Regarding the ABV, Kim was right on the money, i.e. this is a deceptively smooth beer. I would have never guessed that it had such a high alcohol content. This tells me that Samuel Adams has taken great care in creating this beer, and that they have allowed the alcohol to become fully incorporated, so that you don’t get that “Whoa! That’s a really strong beer!” reaction (this has happened to me with a few Imperial beers that I’ve sampled).  While I wasn’t overwhelmed by the smokiness of this beer, I can definitely taste it. Overall, I really enjoyed the Samuel Adams Wee Heavy, and am looking forward to trying some other Scotch Ales/Wee Heavies to see how they compare. I happen to have a bottle of the Stone/Green Flash/Pizza Port Carlsbad Highway 78 in the fridge, so this comparison will probably happen sooner, rather than later.

19 replies »

  1. Sounds like you liked it! I enjoyed how much less sweet it is than a lot of Wee Heavies – the alcohol level in a Wee Heavy usually makes it a super-sweet, hot sort of beer. The peat smoke really helped this one, I thought.


    • I did like it! It may have been my first Scotch Ale, so I wasn’t sure what to expect. I like Scotch. I like Ale. How bad could it be right? Turns out it was very very tasty.

      Thanks again for the heads up on this beer!



    • You’re welcome Tiff! It was a tasty brew for sure. Not something I could drink alot of, but I wouldn’t turn it down either.

      And thanks for the comment!



  2. Hey G-LO – I had this beer before, and I had it again tonight just to make sure I remember it right. You know I’m a huge fan of sippers, and I’m an even huger fan of Wee Heavy’s. One of my all time favorite styles, smooth, malty, mildly sweet, full flavored but not too heavy. Its a style I could drink continuously and be very happy. With that said, I didn’t care for this one. I thought it was over the top heavy and actually a bit rough. Granted, it smoothed out some as it warmed, but the finish left more of a bitter band-aid taste that I didn’t care for. Just my opinion. I prefer an Oskar Blues Old Chub. I’m glad you enjoyed it though. Sam Adams does make some of my favorites, this just wasn’t one of them.
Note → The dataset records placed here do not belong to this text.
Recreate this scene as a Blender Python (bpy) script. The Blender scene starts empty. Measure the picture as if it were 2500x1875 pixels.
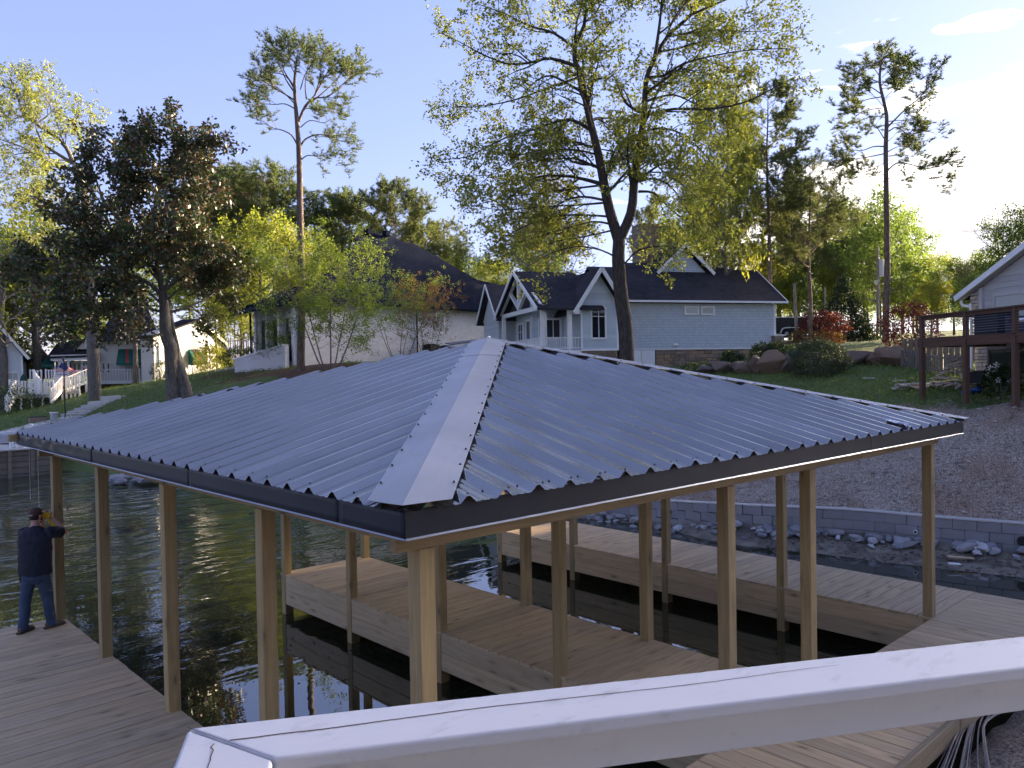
import bpy, math, random
import numpy as np
from mathutils import Vector, Matrix
R = math.radians
random.seed(7)
S = bpy.context.scene
C = S.collection
# ---------------------------------------------------------------- camera
CAM = (-3.425, -4.493, 3.873); FPX = 1949.6
_y, _p, _r = R(46.952), R(-1.026), R(-0.966)
_F = Vector((math.cos(_y)*math.cos(_p), math.sin(_y)*math.cos(_p), math.sin(_p)))
_R = _F.cross(Vector((0, 0, 1))).normalized(); _U = _R.cross(_F)
_R2 = _R*math.cos(_r)+_U*math.sin(_r); _U2 = -_R*math.sin(_r)+_U*math.cos(_r)
cd = bpy.data.cameras.new('camera'); cam = bpy.data.objects.new('camera', cd); C.objects.link(cam)
cd.sensor_width = 36; cd.lens = FPX/2500*36; cd.clip_start = .05; cd.clip_end = 2500
M = Matrix((_R2, _U2, -_F)).transposed().to_4x4(); M.translation = CAM; cam.matrix_world = M
S.camera = cam
# ---------------------------------------------------------------- light
SUN_AZ, SUN_EL = -10.0, 11.0          # degrees: azimuth from +X towards +Y, elevation
w = bpy.data.worlds.new('World'); S.world = w; w.use_nodes = True
N, L = w.node_tree.nodes, w.node_tree.links
bg = N['Background']; bg.inputs[1].default_value = .105
sky = N.new('ShaderNodeTexSky'); sky.sky_type = 'NISHITA'; sky.sun_disc = False
sky.sun_elevation = R(SUN_EL); sky.sun_rotation = R(90-SUN_AZ); sky.altitude = 100
sky.air_density = 1.0; sky.dust_density = .3; sky.ozone_density = 3.0
tint = N.new('ShaderNodeMix'); tint.data_type = 'RGBA'; tint.blend_type = 'MULTIPLY'; tint.inputs[0].default_value = 1
tint.inputs[7].default_value = (1.20, 1.06, 1.46, 1)
gm = N.new('ShaderNodeGamma'); gm.inputs[1].default_value = .58; L.new(sky.outputs[0], gm.inputs[0]); L.new(gm.outputs[0], tint.inputs[6])
# thin cloud bank low in the west (towards the sun): procedural, by direction
tc = N.new('ShaderNodeTexCoord'); mp = N.new('ShaderNodeMapping'); mp.inputs['Rotation'].default_value = (0, R(-14), R(20)); mp.inputs['Scale'].default_value = (2.2, 2.2, 11)
L.new(tc.outputs['Generated'], mp.inputs[0])
nz = N.new('ShaderNodeTexNoise'); nz.inputs['Scale'].default_value = 2.6; nz.inputs['Detail'].default_value = 9; nz.inputs['Roughness'].default_value = .58
L.new(mp.outputs[0], nz.inputs[0])
dt = N.new('ShaderNodeVectorMath'); dt.operation = 'DOT_PRODUCT'; L.new(tc.outputs['Generated'], dt.inputs[0])
dt.inputs[1].default_value = (math.cos(R(8))*math.cos(R(-20)), math.sin(R(8))*math.cos(R(-20)), math.sin(R(-20)))
def mth(op, a, b=None, c=None):
    m = N.new('ShaderNodeMath'); m.operation = op
    for i, x in enumerate((a, b, c)):
        if x is None: continue
        if hasattr(x, 'default_value'): L.new(x, m.inputs[i])
        else: m.inputs[i].default_value = x
    return m.outputs[0]
def rng(x, a, b, c=0, d=1):
    m = N.new('ShaderNodeMapRange'); m.interpolation_type = 'SMOOTHSTEP'; L.new(x, m.inputs[0])
    for i, q in enumerate((a, b, c, d)): m.inputs[i+1].default_value = q
    return m.outputs[0]
near = rng(dt.outputs['Value'], .74, .88)
cov = mth('ADD', nz.outputs[0], mth('MULTIPLY', near, .30))
mask = mth('MULTIPLY', rng(cov, .60, .68), rng(dt.outputs['Value'], .69, .765))
cm = N.new('ShaderNodeMix'); cm.data_type = 'RGBA'; L.new(mask, cm.inputs[0]); L.new(tint.outputs[2], cm.inputs[6])
cs = N.new('ShaderNodeMix'); cs.data_type = 'RGBA'; L.new(rng(nz.outputs[0], .38, .62), cs.inputs[0]); cs.inputs[6].default_value = (2.7, 2.6, 2.8, 1); cs.inputs[7].default_value = (6.0, 5.6, 5.4, 1); L.new(cs.outputs[2], cm.inputs[7])
gl = N.new('ShaderNodeMix'); gl.data_type = 'RGBA'; gl.blend_type = 'ADD'; ds = N.new('ShaderNodeVectorMath'); ds.operation = 'DOT_PRODUCT'; L.new(tc.outputs['Generated'], ds.inputs[0]); ds.inputs[1].default_value = (math.cos(R(SUN_AZ))*math.cos(R(SUN_EL)), math.sin(R(SUN_AZ))*math.cos(R(SUN_EL)), math.sin(R(SUN_EL)))
L.new(mth('POWER', rng(ds.outputs['Value'], .93, 1.0), 1.8), gl.inputs[0])  # glow round the sun, outside the view, raised to add fill light
L.new(cm.outputs[2], gl.inputs[6]); gl.inputs[7].default_value = (300, 262, 226, 1); g2 = N.new('ShaderNodeMix'); g2.data_type = 'RGBA'; g2.blend_type = 'ADD'; L.new(mth('POWER', rng(ds.outputs['Value'], .50, 1.0), 2.2), g2.inputs[0])
L.new(gl.outputs[2], g2.inputs[6]); g2.inputs[7].default_value = (.35, .33, .34, 1); L.new(g2.outputs[2], bg.inputs[0])
sd = bpy.data.lights.new('sun', 'SUN'); sun = bpy.data.objects.new('sun', sd); C.objects.link(sun)
sd.energy = 4.2; sd.angle = R(.5); sd.color = (1, .74, .45)
sv = Vector((math.cos(R(SUN_AZ))*math.cos(R(SUN_EL)), math.sin(R(SUN_AZ))*math.cos(R(SUN_EL)), math.sin(R(SUN_EL))))
sun.rotation_euler = sv.to_track_quat('Z', 'Y').to_euler()
S.view_settings.view_transform = 'Standard'; S.view_settings.look = 'None'; S.view_settings.gamma = 1
S.view_settings.use_curve_mapping = False; S.view_settings.exposure = 2.05
S.render.engine = 'CYCLES'
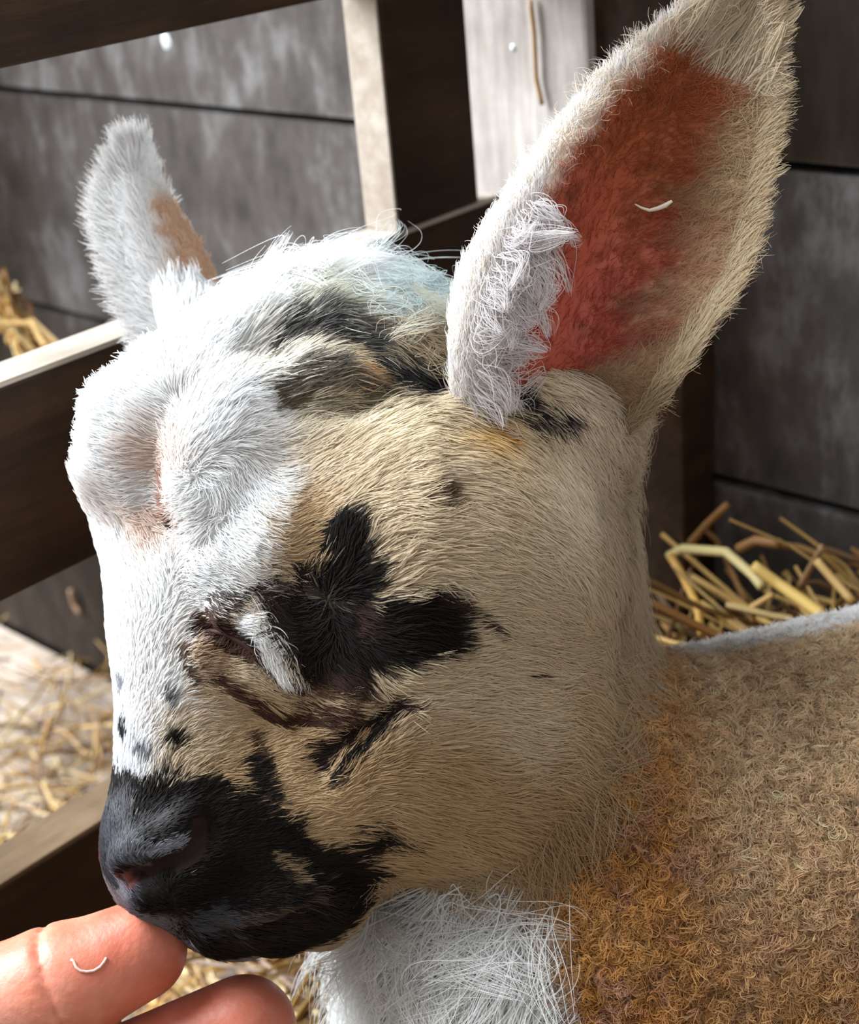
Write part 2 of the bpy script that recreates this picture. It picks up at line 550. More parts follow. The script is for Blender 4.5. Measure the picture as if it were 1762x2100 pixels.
v0, f0 = build_lamb([])
bvh0 = make_bvh(v0, f0)
H0 = lambda *pp: [hit(bvh0, x, y) for x, y in pp]
carve = [
    (H0((600, 660), (500, 720), (420, 810), (375, 880)), 34, 60, True, 22), (H0((375, 880), (345, 960), (348, 1070)), 44, 70, True, 16),
    (H0((470, 860), (440, 940), (430, 1010)), 74, 80, False, -62), (H0((250, 860), (235, 960)), 70, 80, False, -55),   # forehead crease
    (H0((390, 1310), (440, 1290), (500, 1315), (545, 1350), (585, 1395)), 14, 24, True, 8),  # closed eye
    (H0((470, 1255), (540, 1285), (590, 1350)), 34, 40, False, 2),                          # upper lid roll
    (H0((420, 1345), (500, 1385), (570, 1430)), 30, 40, False, -2),                         # lower lid roll
    (H0((275, 1800), (310, 1785), (365, 1765), (398, 1735), (405, 1700)), 26, 14, True, 7),                # nostril
    (H0((255, 1765), (310, 1735), (365, 1710), (385, 1680)), 30, 26, False, 4), (H0((300, 1840), (370, 1820), (430, 1770)), 36, 36, False, -8),                          # nostril wing
    (H0((390, 1905), (480, 1900), (570, 1878), (650, 1825)), 13, 16, True, 4),
    (H0((420, 1880), (500, 1868), (590, 1840)), 34, 36, False, -14),              # mouth
    (H0((440, 1915), (560, 1903), (640, 1850)), 36, 50, False, -20),                        # lower lip
    (H0((560, 720), (680, 690), (790, 760), (860, 800)), 18, 50, True, 8),                 # brow wrinkles
    (H0((560, 840), (700, 840), (850, 790), (960, 780)), 18, 50, True, 8),
    (H0((640, 1580), (720, 1510), (790, 1460)), 16, 40, True, 6),
]
v, f = build_lamb(carve)
v = smooth_mesh(v, f, 1)
n = vert_normals(v, f)
bvh = make_bvh(v, f)
Hh = lambda x, y: hit(bvh, x, y)

# colour of the coat as patches on the animal, some light painted in
WHITE, CREAM, TAN = lin((241, 241, 241)), lin((208, 189, 160)), lin((188, 159, 121))
BLACK, BROWN, GREY = lin((25, 19, 16)), lin((58, 40, 33)), lin((118, 120, 124))
BLUE, PINKW = lin((226, 236, 236)), lin((222, 196, 180))
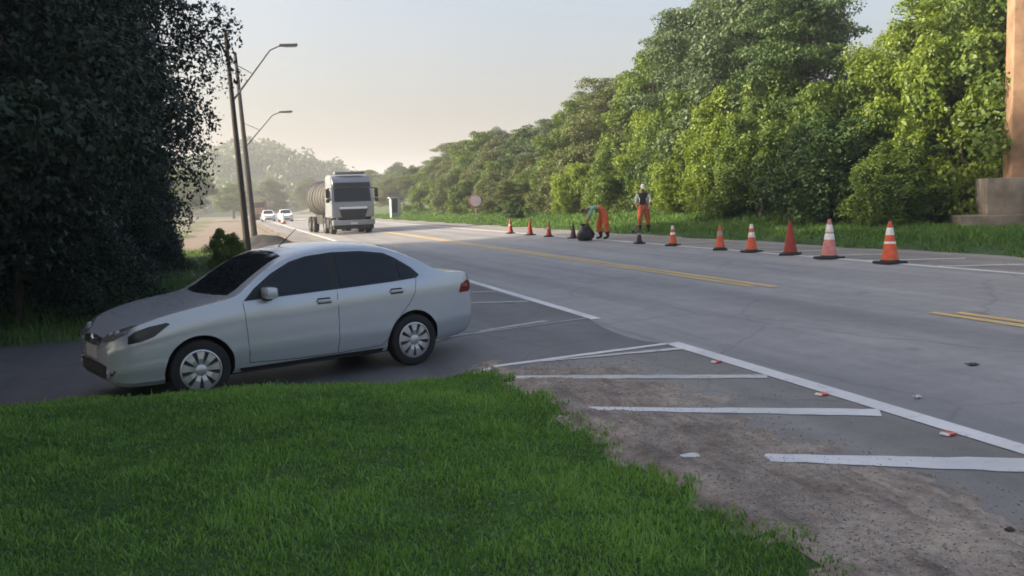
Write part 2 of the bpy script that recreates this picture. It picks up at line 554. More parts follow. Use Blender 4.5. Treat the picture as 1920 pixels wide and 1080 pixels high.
def blades(name, x, y, z, h, w, mat, lean=.5, tint=None):
    n = len(x)
    a = rng.uniform(0, 6.283, n); b = rng.uniform(0, 6.283, n)
    ln = lean * rng.random(n) * h
    dx, dy = np.cos(a) * w * .5, np.sin(a) * w * .5
    lx, ly = np.cos(b) * ln, np.sin(b) * ln
    p0 = np.stack([x - dx, y - dy, z], -1); p1 = np.stack([x + dx, y + dy, z], -1)
    p2 = np.stack([x + dx * .75 + lx * .35, y + dy * .75 + ly * .35, z + h * .55], -1)
    p3 = np.stack([x - dx * .75 + lx * .35, y - dy * .75 + ly * .35, z + h * .55], -1)
    p4 = np.stack([x + lx, y + ly, z + h * (1 - .25 * (ln / np.maximum(h, 1e-6)) ** 2)], -1)
    V = np.stack([p0, p1, p2, p3, p4], 1).reshape(-1, 3)
    k = (np.arange(n) * 5)[:, None]
    me = bpy.data.meshes.new(name)
    me.vertices.add(n * 5); me.vertices.foreach_set("co", V.astype(np.float32).ravel())
    lp = np.concatenate([k + np.array([[0, 1, 2, 3]]), k + np.array([[3, 2, 4]])], 1)
    me.loops.add(n * 7); me.loops.foreach_set("vertex_index", lp.astype(np.int32).ravel())
    me.polygons.add(2 * n)
    st = np.stack([np.arange(n) * 7, np.arange(n) * 7 + 4], 1)
    me.polygons.foreach_set("loop_start", st.astype(np.int32).ravel())
    me.update(calc_edges=True)
    t = rng.random(n) if tint is None else tint
    at = me.attributes.new("tint", 'FLOAT', 'FACE'); at.data.foreach_set("value", np.repeat(t, 2).astype(np.float32))
    me.materials.append(mat)
    return link(bpy.data.objects.new(name, me))

def lawn_blades():
    n = 330000
    # denser close to the camera
    y = 2.2 + (9.3 - 2.2) * rng.random(n) ** 1.25
    x = -7.5 + 10.3 * rng.random(n)
    keep = (x < lawn_edge(y) + rng.normal(0, .075, n)) & (y < lawn_far(x) + rng.normal(0, .03, n)) & (x > -.75 * y - .8 + .0)
    x, y = x[keep], y[keep]
    clump = vnoise(x * 2.2, y * 2.2) + .6 * vnoise(x * 6, y * 6)
    h = (.022 + .026 * rng.random(len(x)) ** 1.5) * (1 + .45 * np.clip(clump, -1, 1.2))
    edge = np.clip((lawn_edge(y) - x), 0, 9)
    h *= 1 + .6 * np.exp(-edge / .25) * (rng.random(len(x)) > .4) + 1.3 * (rng.random(len(x)) > .985)
    w = (.0055 + .004 * rng.random(len(x))) * (1 + .08 * y)
    t = np.clip(.5 + .22 * clump + .25 * vnoise(x * .7 + 3, y * .7) + rng.normal(0, .22, len(x)), 0, 1)
    o = blades("lawn_grass", x, y, lawn_z(x, y) - .004, h, w, M_grass, 1.0, t)
    tag(o, "thick green lawn grass in the near left corner", "grass", kind='stuff')
lawn_blades()

def verge_blades():
    n = 110000
    y = 9 + 100 * rng.random(n) ** 2.0
    x = 14.35 + 6.0 * rng.random(n)
    e = 14.45 + .18 * np.sin(y * .9) + .1 * np.sin(y * 2.3)
    keep = (x > e + rng.normal(0, .07, n))
    x, y = x[keep], y[keep]
    cl = vnoise(x * 1.4, y * 1.0)
    h = (.09 + .12 * rng.random(len(x))) * (1 + .7 * np.clip(cl, -.8, 1.2)) * (.55 + .45 * sstep(14.4, 16.5, x))
    w = .012 + .010 * rng.random(len(x)) + .0006 * y
    t = np.clip(.5 + .2 * cl + rng.normal(0, .2, len(x)), 0, 1)
    o = blades("verge_grass", x, y, gz(x, y) - .01, h, w, M_vgrass, 1.1, t)
    tag(o, "rough green grass on the verge under the right hand trees", "grass", kind='stuff')
verge_blades()
def left_verge_blades():
    n = 45000
    y = 14.4 + 30 * rng.random(n)
    x = -7 + 9.3 * rng.random(n)
    keep = x < 2.0 + .25 * np.clip(y - 14.2, 0, 3) - .9 * sstep(22, 27, y) * 3 + rng.normal(0, .1, n)
    x, y = x[keep], y[keep]
    h = (.08 + .14 * rng.random(len(x))) * (1 + .5 * np.clip(vnoise(x, y), -.8, 1.2))
    o = blades("rough_grass", x, y, gz(x) - .01, h, .010 + .012 * rng.random(len(x)), M_vgrass, 1.1)
    tag(o, "rough grass on the far side of the entrance below the dark trees", "grass", kind='stuff')
left_verge_blades()
tag(sheet("verge", np.concatenate([np.linspace(14.3, 17.5, 12), np.linspace(18, 24, 6)]), yseq(-10, 140, 1.0), lambda X, Y: gz(X, Y) + .012 + .02 * vnoise(X, Y) * sstep(14.6, 15.5, X) - .03 * sstep(14.75, 14.3, X), M_verge), kind='structure')

# ------------------------------------------------------------------ trees
def crown_mesh(name, lobes, n, size, seed, mat, droop=.25, inner=.25, sub=9, tri=False):
    """leaf-sized faces spread over and inside a set of uneven lobes"""
    g = np.random.default_rng(seed)
    L0 = np.array(lobes, float)                    # cx cy cz rx ry rz
    if sub:
        # every lobe breaks up into smaller clumps
        sd = g.normal(size=(len(L0), sub, 3)); sd /= np.linalg.norm(sd, axis=2)[:, :, None]
        sd[:, :, 2] = np.where(sd[:, :, 2] < -.5, -sd[:, :, 2], sd[:, :, 2])
        sc_ = g.uniform(.62, 1.0, (len(L0), sub, 1))
        cc = L0[:, None, :3] + sd * L0[:, None, 3:] * sc_
        rr = L0[:, None, 3:] * g.uniform(.26, .52, (len(L0), sub, 1))
        L = np.concatenate([np.concatenate([cc, rr], 2).reshape(-1, 6), np.concatenate([L0[:, :3], L0[:, 3:] * .72], 1)])
    else: L = L0
    area = (L[:, 3] * L[:, 4] + L[:, 4] * L[:, 5] + L[:, 3] * L[:, 5])
    pick = g.choice(len(L), n, p=area / area.sum())
    l = L[pick]
    d = g.normal(size=(n, 3)); d /= np.linalg.norm(d, axis=1)[:, None]
    d[:, 2] = np.where((d[:, 2] < -.35) & (g.random(n) < .6), -d[:, 2], d[:, 2])
    bump = 1 + .22 * np.sin(d[:, 0] * 5 + pick * 1.7) * np.sin(d[:, 1] * 6 + pick) + .12 * np.sin(d[:, 2] * 9 + d[:, 0] * 7 + pick * 2.1)
    rad = np.where(g.random(n) < inner, g.random(n) ** .5 * .85, .86 + .2 * g.random(n) ** 2)
    rad *= bump
    p = l[:, :3] + d * l[:, 3:] * rad[:, None]
    nor = d * .9 + g.normal(size=(n, 3)) * .65 + np.array([0, 0, .35])
    nor /= np.linalg.norm(nor, axis=1)[:, None]
    a = np.cross(nor, g.normal(size=(n, 3))); a /= np.maximum(np.linalg.norm(a, axis=1), 1e-6)[:, None]
    a[:, 2] -= droop; a /= np.linalg.norm(a, axis=1)[:, None]
    b = np.cross(nor, a); b /= np.maximum(np.linalg.norm(b, axis=1), 1e-6)[:, None]
    s = size * (.55 + .9 * g.random(n))
    s = s[:, None]
    if tri:
        V = np.stack([p - a * s * .5 - b * s * .28, p + b * s * .42, p + a * s * .62 - b * s * .1], 1).reshape(-1, 3)
    else: V = np.stack([p - a * s * .5, p + b * s * .32 + nor * s * .06, p + a * s * .55, p - b * s * .32 + nor * s * .06], 1).reshape(-1, 3)
    V[:, 2] = np.maximum(V[:, 2], .02)
    F = (np.arange(n) * 3)[:, None] + np.array([[0, 1, 2]]) if tri else (np.arange(n) * 4)[:, None] + np.array([[0, 1, 2, 3]])
    lobe_t = g.random(len(L))
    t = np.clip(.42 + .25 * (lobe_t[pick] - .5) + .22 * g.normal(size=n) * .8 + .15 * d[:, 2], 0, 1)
    return fast_mesh(name, V, F, mat, t)

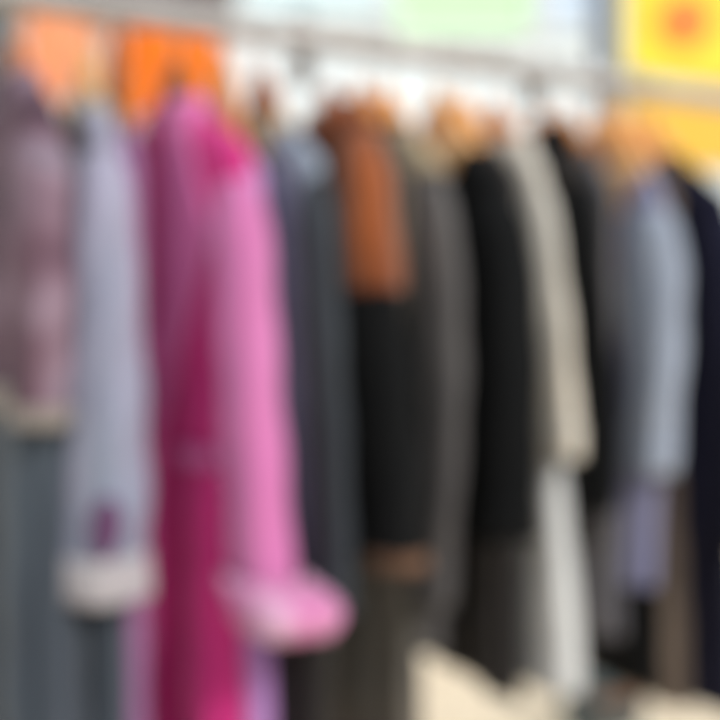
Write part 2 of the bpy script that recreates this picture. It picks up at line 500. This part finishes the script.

    • It sounds like you have alot of experience with Scotch Ales. This is my first, so I don’t have much to compare it too. I definitely took my time and savored it. It packs a wallop! I’ll keep an eye out for the Old Chub and report my findings once I track it down.


      • Actually G-LO, I think your whiskey background is more useful for this beer since that’s the character they’re going for. As for the band aid taste (no I don’t eat band aids – but if you tasted it, you’d know what I’m taking about), I wonder if I have an off batch. Apparently that’s a common taste when contamination sets in. Always learning something new about beer!


  3. A funny thing happened along the trail of my longstanding brewmance with Stone…..

    I searched all over Scottsdale, AZ the week of their release of Highway 78 to no avail. A couple months later I found a bottle locally and poured it a few days later expecting it to be the best Scotch Ale I’d ever had. No such luck. Very underwhelmed.

    Then came the funny thing. I had a bottle of Sam Adams Wee Heavy and was shocked. It is a much better, richer, creamier and more flavorful Wee Heavy than Highway 78. Still not my favorite Scotch Ale though. That one remains Three Floyds Robert The Bruce. Sadly, ever since they stopped distributing any of their beers outside of Indiana I haven’t gotten my hands on one.

    Nice review.



    • Thanks Herr Alemonger!

      One comment about your comment…

      I don’t know about you, but I have found that life is all about expectations. If I keep them too high, I’m usually disappointed. Too low and I’m pleasantly surprised. That being said, I’m thinking that I will probably like the Highway 78 more than you did, simply because you’ve deflated my expectations. We tend to have similar impressions of beers, so I’m looking forward to giving the Highway 78 a try.